Sim, talvez não fosse correcta a minha referência ao Dicionário da Academia – aí, o Pedro chamou-me à pedra e fez bem. Aliás, sobre os dicionários, o Pedro tem a posição que julgo correcta (ele dá o exemplo do trabalho da Longman, que é exemplar). No resto, longe de qualquer frase minha ironizar sobre a leitura de
Os Cinco (aquela gastronomia adolescente de
Os Cinco e o Circo sempre me fascinou) ou de qualquer outro género. Acho, justamente, que a nossa literatura tem um défice nesse capítulo; o «sistema literário português» continua muito reticente em relação ao «romance de aventuras», à «novela policial», etc. – porque gosta de uma «literatura muito literária», muito voltada para si mesma, muito debruçada sobre a própria escrita. Uma das razões é esta: falta-lhe muita leitura dos clássicos. Se o «sistema literário» tivesse aprendido a lição dos clássicos, não eram tão aborrecidos os romances portugueses contemporâneos, nem alguma poesia tão convencidinha da vida. Machado, Camilo, Sterne (o
Tristram Shandy, sim), Swift, Cesário, Sá de Miranda, a fantástica poesia do barroco, por exemplo.

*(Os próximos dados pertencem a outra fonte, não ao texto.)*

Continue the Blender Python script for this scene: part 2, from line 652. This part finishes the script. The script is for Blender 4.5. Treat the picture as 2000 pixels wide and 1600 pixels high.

Em suma, caro Pedro, eu não defendo que os
mestres andem de luneta apontada, à cata de discordâncias. Mas suponho que tenho o direito de exigir que no Telejornal não me apareçam erros ortográficos nos rodapés e de pedir o favor de controlar de alguma maneira a aberração das mensagens SMS em todos os programas de televisão popular. Se eu pedir que qualquer estudante do 12º ano possa fazer os exercícios recomendados por Mendes Silva no seu
Português Contemporâneo (o livro está publicado pela Teorema e pelo Círculo de Leitores), também acho que não é pedir muito.